There’s Something Really Creepy About How the Chesapeake Bay Bridge Looks
There’s a reason so many ghost stories and urban legends take place on bridges. Aside from the inherent Unheimlich of liminal spaces, which is a little heavy this early in the article, challenging gravity with only a stranger’s engineering between oneself and doom is necessarily a creepy undertaking. That said, some bridges are just asking to get haunted. Here’s what’s up with driving on the Chesapeake Bay Bridge.
What’s to know about the Chesapeake Bay Bridge?
On paper, the Chesapeake Bay Bridge compares favorably with similar spans across the country. It’s a busy thoroughfare that sees its share of accidents, but by all reports, the core engineering is safe and solid. In fact, a 2015 study by the Maryland Transit Authority found that, given routine maintenance, the Bay Bridge should stand through 2065.
As the main route between the Baltimore-Washington DC metroplex and the coast, the Chesapeake Bay Bridge sees significant traffic on a daily basis, and like every busy road, it has its share of traffic tragedies. Notably, vehicles broke through guardrails and fell into the Bay in 2008 and 2013, sparking public outcry and immediate improvements in road and guardrail safety. Statistically speaking, however, accidents on the Bay Bridge are exceptions rather than the rule. Per the Baltimore Sun, the bridge sees four times fewer annual accidents than comparable stretches of highway elsewhere in Maryland.

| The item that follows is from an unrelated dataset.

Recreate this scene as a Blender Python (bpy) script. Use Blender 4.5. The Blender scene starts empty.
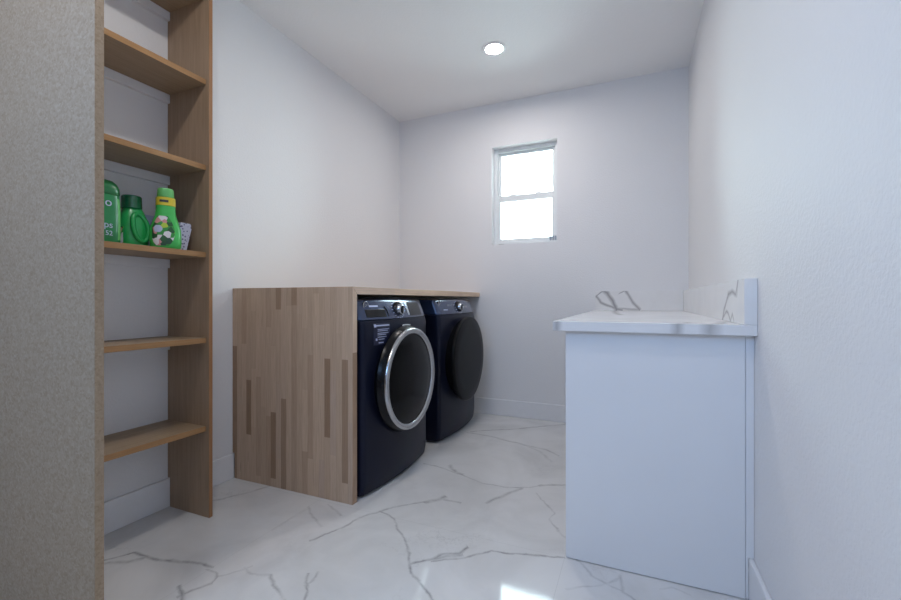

Even so, the Sun quotes several regular commuters who find the Bay Bridge awkward, dangerous, and, yes, creepy. Why?
How the Bay Bridge holds up
It’s an article of faith among horror luminaries – Lovecraft and Stephen King are both firm on the subject – that the greatest fear is fear of the unknown. In that respect, Chesapeake Bay Bridge may be the scariest span in the United States, simply because of what it doesn’t have.
Properly speaking, the Chesapeake Bay Bridge is a dual-span suspension bridge, which simply means it’s two suspension bridges linked together for added strength. Suspension bridges are common in American cities, and dual spans, in particular, cross waterways from the Hudson and Ohio Rivers to Lake Huron and the Gulf of Mexico. Like all suspension bridges, the Bay Bridge is a stretch of road built around towers driven deep into bedrock. These towers loom over the bridge, supporting webs of steel cables that, yes, suspend the bridge well above the water. What’s scary about that?
Where’s my bridge?
Drivers can’t see it.
Top that for fear of the unknown. Both ends of the Chesapeake Bay Bridge support long stretches of highway with no nearby towers, cables, or walls. Going either way, drivers on the Bay Bridge see no nearby sign of anything holding them up. For the first few minutes, the span simply floats, seemingly supported by nothing more than the collective hopes of its 80,000-odd east- and westbound daily drivers.
Add to that chancy weather – the Bridge routinely shuts down in hurricane season – tight quarters with no hard shoulders, and guardrails so low they offer a picturesque but worrying view of the Bay itself, and one begins to understand drivers’ concerns. Still, no ghost stories are needed here. A few oddities of engineering make the statistically safe and solid Chesapeake Bay Bridge an engine of commuter anxiety.